ANNAPOLIS — The state nursing board is refunding hundred of thousands of dollars to nurses and nursing assistants after a legislative inquiry found it collected fees without authority.
The Maryland Board of Nursing on April 1 raised the fees nurses and nursing assistants pay to practice. But the fees were raised before the state’s Department of Health and Mental Hygiene approved the increase.
The board collected increased fees from about 28,000 nurses and nursing assistants, who paid up to $25 more than they should have, to grant and renew licenses.
The board is still determining who paid too much, but its executive director yesterday said all the excess payments will be returned.
“Absolutely, we’ll do that — no question,” said Patricia Ann Noble. “We’re making sure that we have an accurate listing to make sure that we’re able to get them reimbursed.”
Mrs. Noble, who started work as executive director of the board last month, said her staff has not compiled an estimate of how much money would be returned. She said the refunds should be completed in six months.
State lawmakers asked the board to refund the fees in a letter last month to Mrs. Noble and to John M. Colmers, secretary of Maryland’s Health and Mental Hygiene Department.
“Because the regulations proposing the fee increases are not yet in effect, the board does not have the authority to collect these increased fees,” wrote State Sen. Paul G. Pinsky and Delegate Anne Healey, both Prince George’s Democrats and co-chairmen of the General Assembly’s Joint Committee on Administrative, Executive and Legislative Review.
“The committee appreciates that the board has now stopped charging the higher fees. However, the committee believes that those licensees who have already paid the increased fees should have that money the board charged them without authority refunded or credited to them in some manner,” they said.
The fees will increase once the Department of Health and Mental Hygiene approves them.

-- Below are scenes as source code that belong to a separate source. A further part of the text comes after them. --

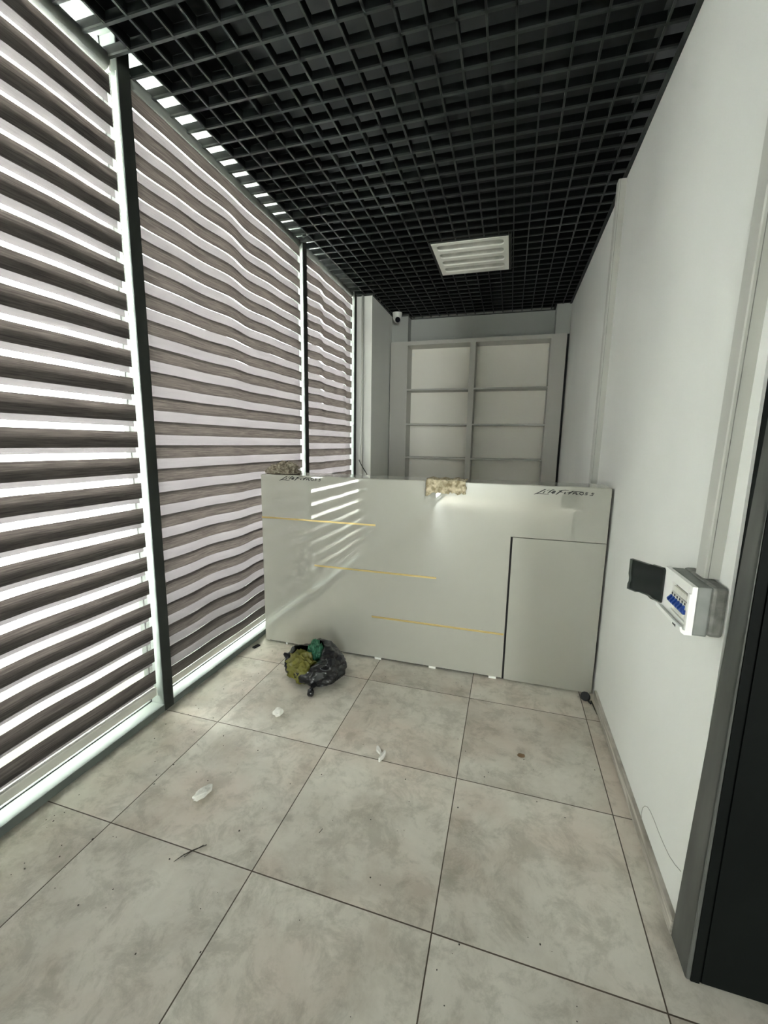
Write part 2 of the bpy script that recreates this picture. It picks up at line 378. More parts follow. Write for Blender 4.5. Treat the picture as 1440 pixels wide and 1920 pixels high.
# faceplate with four rounded openings made as strips + arcs
zf, zb = ZC-.006, ZC+.030
def plate(bm):
    ys = [y0] + [v for a, b in tr for v in (a, b)] + [y1]
    tx0, tx1 = x0+.035, x1-.035
    bx(bm, x0, tx0, y0, y1, zf, zf+.01); bx(bm, tx1, x1, y0, y1, zf, zf+.01)
    for i in range(0, len(ys), 2): bx(bm, tx0, tx1, ys[i], ys[i+1], zf, zf+.01)
    r = .028
    for a, b in tr:
        for cx_, sx in ((tx0, 1), (tx1, -1)):
            for cy_, sy in ((a, 1), (b, -1)):
                pts = [(cx_, cy_)] + [(cx_ + sx*r*(1-math.sin(q)), cy_ + sy*r*(1-math.cos(q))) for q in [math.pi/2*i/5 for i in range(6)]]
                prism(bm, pts, 'z', zf, zf+.01)
plate(bm); obj('face_plate', bm, M['lamp_white'], t)
for a, b in tr:
    bm = bmesh.new(); N_ = 8; W_ = b-a
    prev = None
    for i in range(N_+1):
        q = math.pi*i/N_; y = (a+b)/2 - math.cos(q)*W_/2*1.02; z = zf+.009 + math.sin(q)*.018
        cur = (bm.verts.new((x0+.033, y, z)), bm.verts.new((x1-.033, y, z)))
        if prev: bm.faces.new((prev[0], prev[1], cur[1], cur[0]))
        prev = cur
    bx(bm, x0+.030, x0+.035, a, b, zf+.009, zf+.03); bx(bm, x1-.035, x1-.030, a, b, zf+.009, zf+.03)
    obj('trough', bm, M['diffuser'], t, smooth=False)
bm = bmesh.new(); bx(bm, x0-.001, x1+.001, y0-.001, y1+.001, zf+.03, zf+.05); obj('housing', bm, M['lamp_white'], t)
bm = bmesh.new()
for d in ((LX0, x0-.001, LY0, LY1), (x1+.001, LX1, LY0, LY1), (x0, x1, LY0, y0-.001), (x0, x1, y1+.001, LY1)): bx(bm, *d, ZC-.002, ZC+.036)
obj('black_surround', bm, M['black_metal'], t)
# dome camera
t = thing('security_camera', 'small white dome security camera hanging at the ceiling corner above the shelves', 'camera', (-1.375, 5.10, ZC))
bm = bmesh.new(); bmesh.ops.create_cone(bm, cap_ends=True, segments=28, radius1=.050, radius2=.058, depth=.062, matrix=Matrix.Translation((-1.375, 5.10, ZC-.031))); 
obj('mount', bm, M['plastic'], t, smooth=False)
bm = bmesh.new(); bmesh.ops.create_uvsphere(bm, u_segments=28, v_segments=16, radius=.048, matrix=Matrix.Translation((-1.372, 5.092, ZC-.068)))
ball = obj('ball', bm, M['plastic'], t, smooth=True)
dv = (Vector((0,0,1.4)) - Vector((-1.372, 5.092, ZC-.068))).normalized() + Vector((.12,0,-.22)); dv.normalize()
bm = bmesh.new(); bmesh.ops.create_cone(bm, cap_ends=True, segments=24, radius1=.030, radius2=.030, depth=.02,
    matrix=Matrix.Translation(Vector((-1.372, 5.092, ZC-.068)) + dv*.040) @ dv.to_track_quat('Z', 'Y').to_matrix().to_4x4())
obj('lens', bm, M['lens'], ball)

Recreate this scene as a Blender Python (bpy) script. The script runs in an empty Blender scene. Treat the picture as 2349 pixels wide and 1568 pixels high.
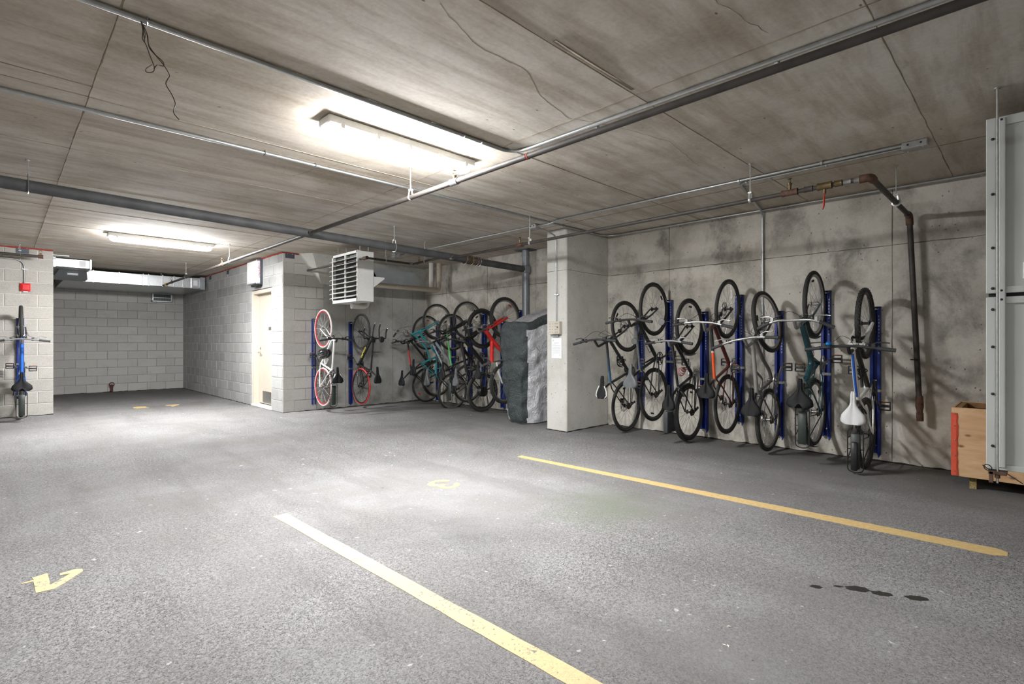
import bpy, bmesh, math, random
from mathutils import Vector, Matrix, noise

random.seed(7)
SC = bpy.context.scene
COL = SC.collection
PI = math.pi
rad = math.radians

# ------------------------------------------------------------------ camera, world, exposure
CAM_H = 1.22
cam_d = bpy.data.cameras.new('camera')
cam_d.sensor_width = 36.0
cam_d.lens = 1190.0 / 2349.0 * 36.0
cam_d.clip_start = 0.05
cam = bpy.data.objects.new('camera', cam_d)
COL.objects.link(cam)
cam.location = (0, 0, CAM_H)
cam.rotation_euler = (rad(90), 0, -math.atan2(1174.5, 1190.0))
SC.camera = cam

world = bpy.data.worlds.new('garage_ambient')
SC.world = world
world.use_nodes = True
world.node_tree.nodes['Background'].inputs[0].default_value = (0.8, 0.85, 1.0, 1)
world.node_tree.nodes['Background'].inputs[1].default_value = 0.02

SC.view_settings.view_transform = 'Standard'
SC.view_settings.look = 'None'
SC.view_settings.exposure = 0.80
SC.view_settings.gamma = 1.0
SC.view_settings.use_curve_mapping = False

LAMP = 340.0            # emission strength of every ceiling luminaire
XW = 6.41              # right wall
YB = 9.12              # wall behind the unit heater
XD = 3.46              # block wall with the door
YR = 15.9              # end wall of the recess
YP = 11.67             # face of the left block wall
CZ = 2.77              # ceiling

# ------------------------------------------------------------------ materials
def lin(c):
    return tuple(((v / 255.0) / 12.92 if v / 255.0 <= 0.04045 else ((v / 255.0 + 0.055) / 1.055) ** 2.4) for v in c)

MATS = {}
class NT:
    def __init__(s, name):
        s.m = bpy.data.materials.new(name); s.m.use_nodes = True
        s.t = s.m.node_tree; s.b = s.t.nodes['Principled BSDF']
        s.co = None
    def n(s, typ, **kw):
        x = s.t.nodes.new(typ)
        for k, v in kw.items(): setattr(x, k, v)
        return x
    def l(s, a, b): s.t.links.new(a, b)
    def coord(s):
        if s.co is None: s.co = s.n('ShaderNodeTexCoord').outputs['Object']
        return s.co
    def mapping(s, scale=(1, 1, 1), rot=(0, 0, 0)):
        m = s.n('ShaderNodeMapping'); m.inputs['Scale'].default_value = scale; m.inputs['Rotation'].default_value = rot
        s.l(s.coord(), m.inputs['Vector']); return m.outputs[0]
    def noise(s, scale, detail=4, rough=0.55, vec=None, dist=0.0):
        x = s.n('ShaderNodeTexNoise'); x.inputs['Scale'].default_value = scale; x.inputs['Detail'].default_value = detail
        x.inputs['Roughness'].default_value = rough; x.inputs['Distortion'].default_value = dist
        s.l(vec if vec is not None else s.coord(), x.inputs['Vector']); return x.outputs['Fac']
    def ramp(s, fac, stops):
        r = s.n('ShaderNodeValToRGB'); e = r.color_ramp.elements
        while len(e) < len(stops): e.new(0.5)
        for i, (p, c) in enumerate(stops):
            e[i].position = p; e[i].color = (*c, 1) if len(c) == 3 else c
        s.l(fac, r.inputs[0]); return r.outputs[0]
    def mix(s, fac, a, b, mode='MIX'):
        x = s.n('ShaderNodeMix', data_type='RGBA', blend_type=mode)
        if isinstance(fac, (int, float)): x.inputs[0].default_value = fac
        else: s.l(fac, x.inputs[0])
        for i, v in ((6, a), (7, b)):
            if isinstance(v, tuple): x.inputs[i].default_value = (*v, 1) if len(v) == 3 else v
            else: s.l(v, x.inputs[i])
        return x.outputs[2]
    def math(s, op, a, b=0.0):
        x = s.n('ShaderNodeMath', operation=op)
        for i, v in ((0, a), (1, b)):
            if isinstance(v, (int, float)): x.inputs[i].default_value = v
            else: s.l(v, x.inputs[i])
        return x.outputs[0]
    def bump(s, h, strength=0.3, dist=0.01):
        x = s.n('ShaderNodeBump'); x.inputs['Strength'].default_value = strength; x.inputs['Distance'].default_value = dist
        s.l(h, x.inputs['Height']); s.l(x.outputs[0], s.b.inputs['Normal'])
    def out(s, col, rough=0.8, metal=0.0):
        if isinstance(col, tuple): s.b.inputs['Base Color'].default_value = (*col, 1)
        else: s.l(col, s.b.inputs['Base Color'])
        if isinstance(rough, (int, float)): s.b.inputs['Roughness'].default_value = rough
        else: s.l(rough, s.b.inputs['Roughness'])
        s.b.inputs['Metallic'].default_value = metal
        return s.m

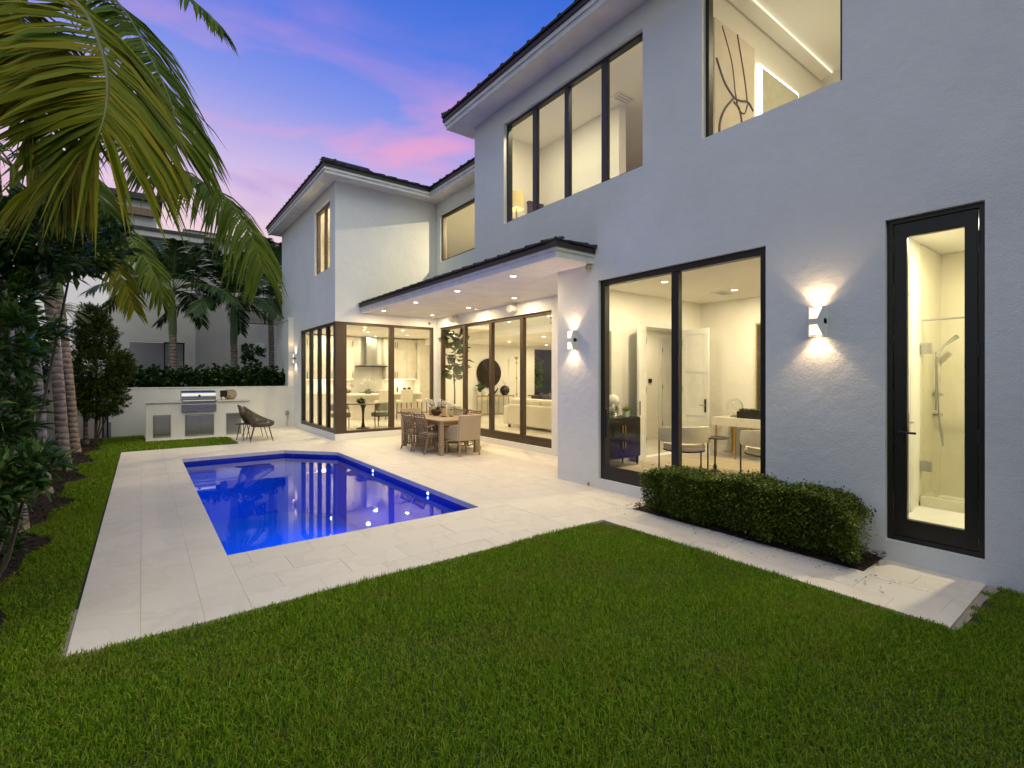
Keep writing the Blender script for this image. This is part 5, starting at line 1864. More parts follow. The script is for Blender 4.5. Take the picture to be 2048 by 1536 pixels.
# dry leaves and bark crumbs blown on the pavers by the hedge bed
n = 150
lx, ly = nrg.uniform(4.75, 5.14, n), nrg.uniform(1.3, 4.6, n)
lx = np.where(nrg.uniform(0, 1, n) < 0.5, 5.13 - np.abs(nrg.normal(0, 0.06, n)), lx)
dd = nrg.normal(0, 1, (n, 3))
dd[:, 2] = 0.02
v, f = leaf_arrays(np.stack([lx, ly, np.full(n, 0.004)], 1), dd, nrg.uniform(0.008, 0.035, n), nrg.uniform(0.004, 0.010, n), droop=0)
tag(link('leaf_litter', np_mesh('leaf_litter', v, f), M_chip), 'bark crumbs scattered on the pavers beside the box hedge', 'leaf litter', kind='stuff')

# ================================================================== INTERIORS SEEN THROUGH THE GLASS
M_cab = mat('cabinet_white', (0.74, 0.70, 0.62), 0.45, scale=3)
M_quartz = mat('quartz_top', (0.78, 0.76, 0.71), 0.2, scale=5)
M_creamf = mat('cream_fabric', (0.70, 0.64, 0.52), 0.9, scale=40, bump=0.2, bscale=200, bdist=0.002)
M_sage = mat('sage_fabric', (0.30, 0.30, 0.225), 0.9, scale=40, bump=0.2, bscale=200, bdist=0.002)
M_walnut = mat('walnut_legs', (0.075, 0.042, 0.024), 0.5)
M_blackiron = mat('black_iron', (0.012, 0.011, 0.010), 0.5)
M_figleaf = leaf_mat('fig_leaf', (0.012, 0.035, 0.008), (0.035, 0.075, 0.014), 0.35, 0.15)
M_mirror = mat('mirror_glass', (0.09, 0.08, 0.065), 0.02, metal=1.0)  # dark reflection put into the glass colour
M_pot = mat('pale_blue_pot', (0.48, 0.53, 0.50), 0.5)
M_gold = mat('gold_metal', (0.62, 0.44, 0.16), 0.28, metal=1.0)
M_strip = emit_mat('led_strip', (1.0, 0.84, 0.58), 5.0)
M_cove = emit_mat('cove_glow', (1.0, 0.90, 0.66), 1.3)
M_ledw = emit_mat('led_white', (1.0, 0.97, 0.80), 5.0)

# kitchen cabinets on the back wall
t = thing('kitchen_cabinets', 'white kitchen cabinets with slim handles along the back wall', 'cabinets', (7.0, 19.2, FZ))
MB().box((-2.6, -0.3, 0), (2.9, 0.29, 0.88)).build('base_cabinet', M_cab, t)
MB().box((-2.62, -0.32, 0.88), (2.92, 0.29, 0.915)).build('counter_top', M_quartz, t)
for a, b in ((-2.6, -0.35), (0.95, 2.35)):
    MB().box((a, -0.06, 1.45), (b, 0.29, 3.12)).build('upper_cabinet', M_cab, t)
    nd = round((b - a) / 0.45)
    w = (b - a) / nd
    for i in range(nd):
        for z0, z1 in ((1.455, 2.70), (2.71, 3.11)):
            dr = MB().box((a + i * w + 0.007, -0.088, z0 + 0.003), (a + (i + 1) * w - 0.007, -0.061, z1 - 0.003)).build('cabinet_door', M_cab, t, bevel=0.003)
            hx = a + i * w + (w - 0.05 if i % 2 == 0 else 0.05)
            zz0 = z0 + 0.05 if z0 < 2 else z0 + 0.03
            MB().cyl((hx, -0.105, zz0), (hx, -0.105, zz0 + 0.24), 0.010, n=6).build('handle', M_walnut, dr)
    MB().box((a + 0.02, 0.0, 1.435), (b - 0.02, 0.03, 1.448)).build('strip_light', M_strip, t)
    lamp('strip_lamp', 'AREA', t, ((a + b) / 2, 0.05, 1.43), 7, WARM2, 0.5)
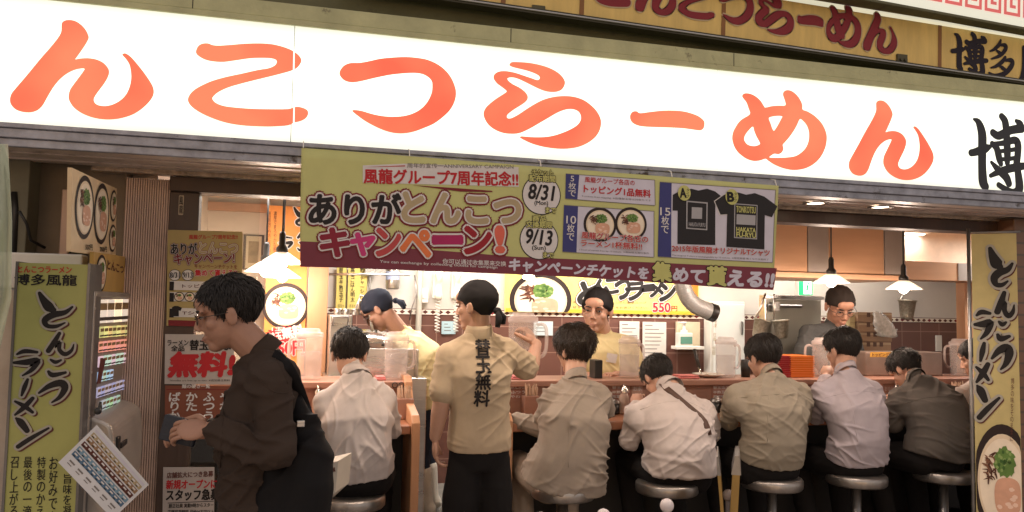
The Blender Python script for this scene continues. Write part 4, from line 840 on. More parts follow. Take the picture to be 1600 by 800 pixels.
bm = B(); a, b_ = P(479.5, 500, 5.25), P(511, 500, 5.25); box(bm, a.x, b_.x, 5.25, 5.45, .004, 2.238); tag(emit(bm, 'wooden_column', MT['wood'], bevel=.004), 'orange pine column between the tall ramen poster and the kitchen', 'column')
PF = thing('framed_picture', 'small framed picture on the cream wall above the jacketed man', 'picture', P(396, 420, 5.58)); pf = Panel((0, 5.58, 0), (0, -1, 0), (1, 0, 0))
a, b_ = P(381, 366, 5.58), P(411, 422, 5.58); bm = B(); box(bm, a.x, b_.x, 5.582, 5.6, b_.z, a.z); emit(bm, 'frame', MT['dwood'], PF, bevel=.003)
pf.rect(384, 369, 408, 419, paint('mount', 176, 160, 132), .5); pf.rect(388, 377, 404, 411, paint('picture', 128, 110, 84, var=.4), 1.5); pf.done('print', PF)
bm = B(); a, b_ = P(312, 430, 5.45), P(413, 468, 5.45); box(bm, a.x-.3, b_.x, 5.3, 5.56, b_.z-.02, b_.z); tag(emit(bm, 'wall_shelf', MT['wood'], bevel=.003), 'plain wooden shelf on the cream wall behind the jacketed man', 'shelf')
# pendant lamps
def pendant_proto():
    t = thing('pendant_lamp', 'x', 'pendant lamp', (0, 0, 0), 'glass shade pendant lamps')
    bm = B(); tube(bm, [(0, 0, .165), (0, 0, .52)], .005, 8); emit(bm, 'cord', MT['cord'], t, True)
    bm = B(); lathe(bm, (0, 0, 0), [(0, .17), (.011, .17), (.017, .155), (.017, .10), (.030, .085), (.030, .060), (0, .06)]); emit(bm, 'socket', MT['black'], t, True)
    sm = bpy.data.materials.new('frosted_glass_shade'); sm.use_nodes = True; b = sm.node_tree.nodes['Principled BSDF']; b.inputs['Base Color'].default_value = (.85, .78, .68, 1); b.inputs['Roughness'].default_value = .35
    b.inputs['Transmission Weight'].default_value = .0; b.inputs['Emission Color'].default_value = (1, .80, .62, 1); b.inputs['Emission Strength'].default_value = .30; b.inputs['Alpha'].default_value = .6
    bm = B(); lathe(bm, (0, 0, 0), [(.030, .062), (.040, .056), (.075, .032), (.112, .006), (.114, .003), (.108, .004), (.072, .028), (.038, .05), (.03, .058)], 40); emit(bm, 'shade', sm, t, True)
    bm = B(); ball(bm, (0, 0, .012), .033, 16, sc=(1, 1, 1.1)); emit(bm, 'bulb', mat('bulb_glow', (.9, .8, .7), .3, var=0, emit=(1, .78, .55), es=18), t, True)
    l = bpy.data.lights.new('pendant_light', 'POINT'); l.energy = 15; l.color = (1, .77, .62); l.shadow_soft_size = .05; o = bpy.data.objects.new('pendant_light', l); COL.objects.link(o); o.parent = t; o.location = (0, 0, -.03)
    return t
def copy_thing(t, loc, lab=None, rz=0, group=None):
    c_ = t.copy(); COL.objects.link(c_); c_.location = loc; c_.rotation_euler = (0, 0, rz); WLOC[c_.name] = Vector(loc)
    if lab: c_['label'] = lab
    if group: c_['group'] = group
    for ch in t.children:
        d = ch.copy(); COL.objects.link(d); d.parent = c_
        for gch in ch.children: e = gch.copy(); COL.objects.link(e); e.parent = d
    return c_
PL = pendant_proto(); first = True
for u, v, Y, lab, s_ in ((1299, 443, 4.42, 'pendant lamp hanging above the grey shirted cook, right of the exit sign', 1), (1412, 453, 4.42, 'pendant lamp hanging before the hung strainer at the right', 1), (440, 413, 4.25, 'upper pendant lamp of the cluster before the tall ramen poster', 1), (415, 426, 4.6, 'pendant lamp left and lower in the cluster before the tall ramen poster', 1), (441, 435, 5.0, 'rearmost pendant lamp seen under the others before the ramen poster', 1)):
    p = P(u, v, Y)
    if first: t = PL; t.location = p; t['label'] = lab; first = False
    else: t = copy_thing(PL, p, lab)
    s_ = (2.24-p.z)/.52
    for ch in t.children:
        if ch.name.startswith('cord'):
            ch.data = ch.data.copy()
            for vv in ch.data.vertices:
                if vv.co.z > .3: vv.co.z = 2.238-p.z
# ------------------------------------------------------------------ kitchen: hood, back wall things
YHd = 4.72
HD = thing('wooden_hood', 'pine clad boxing over the counter with grey panels and an orange lower edge', 'hood', (3, YHd, 1.8)); zh = P(1300, 435, YHd).z
xh0, xh1 = P(770, 430, YHd).x, P(1413, 430, YHd).x
bm = B(); box(bm, xh0, xh1, YHd, YHd+.55, zh+.034, 2.238); emit(bm, 'boxing', MT['cream'], HD)
wp = mat('pine_veneer', (.62, .36, .21), .4, 0, .12, 5, .06, 40, (.15, 1, 1)); gp = mat('grey_veneer', (.34, .29, .255), .5, 0, .06)
bm = B()
us = [(780, 880, 0), (883, 935, 0), (938, 1030, 0), (1033, 1100, 1), (1103, 1205, 0), (1208, 1259.5, 0), (1261, 1292, 1), (1295, 1379, 0), (1381, 1412.5, 1)]
for u0, u1, mi in us: a, b_ = P(u0, 400, YHd).x, P(u1, 400, YHd).x; box(bm, a, b_, YHd-.012, YHd-.0005, zh+.036, 2.236, mi)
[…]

New nurses will have to pay $100, up from the current $75 fee. Volunteer nurses, who pay $5 to register, will have to pay $20.
Representatives for state nurses said they are glad to hear that the board will be refunding the extra money.
“I always think it is a good thing when people take a breath and have to think about something again,” said Rosemary Mortimer, president-elect of the Maryland Nurses Association.
The board licenses and regulates about 60,000 nurses and nursing assistants in the state and is independently funded by the fees.